Last week, SC rebuked the “misconceived” request by the ECP seeking clarification regarding its verdict and ordered the “immediate implementation” of its original directions.
National Assembly Speaker Ayaz Sadiq, in a letter written to the Election Commission of Pakistan (ECP), stated that after the Judgment of the Supreme Court, the Parliament has passed the Elections (Second Amendment) Act, 2024 which received the assent of the President on August 7, and was published in the Gazette of Pakistan as the “Amended Election Act”.
The NA speaker’s letter to the electoral watchdog said that the Supreme Court in its ruling — issued on July 7 after which amendments to the Elections Act, 2017 passed on August 7 — directed the Election Commission of Pakistan to allow independent returned candidates to join another political party months after already joining a political party as a result of the General Elections 2024.
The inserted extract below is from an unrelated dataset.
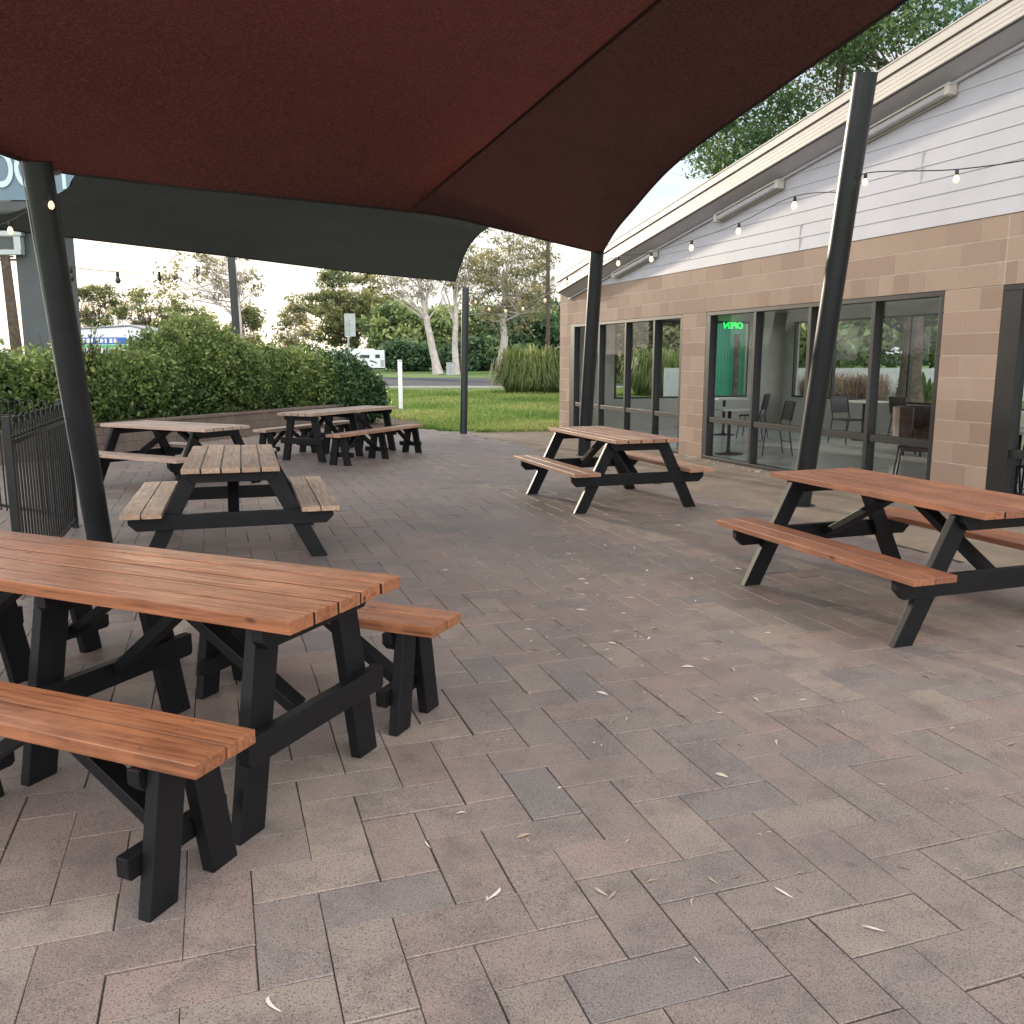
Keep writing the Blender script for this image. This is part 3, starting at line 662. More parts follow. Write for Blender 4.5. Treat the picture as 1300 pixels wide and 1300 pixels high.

The letter highlighted two “particular provisions” — Sections 66 and 104-A — of the Amended Election Act.
According to Section 66, “Provided that if a candidate, before seeking allotment of a prescribed symbol, has not filed a declaration before the Returning Officer about his affiliation with a particular political party by submitting party certificate from the political party confirming that he is that party’s candidate, he shall be deemed to be considered as an independent candidate and not a candidate of any political party.”
Meanwhile, Amendment to Section 104-A of the Election Act, 2017 says, “Notwithstanding anything contained in this Act or rules or any other law, for the time being in force, or a judgment, decree or order of any court including the Supreme Court and a High Court, the declaration, consent or affidavit, by whatever name called, of an independent returned candidate once given for joining a political party shall be irrevocable and cannot be substituted or withdrawn.”
In view of this backdrop, the NA Speaker’s letter added, it is stated that independent returned candidates who have already given a joining to a political party cannot be allowed to switch parties in terms of the Amended Election Act which has a paramount and overriding effect.
“As the Judgement of the SC was rendered based on the law before the enactment of the amendment, the said judgment is now incapable of implementation,” the letter added.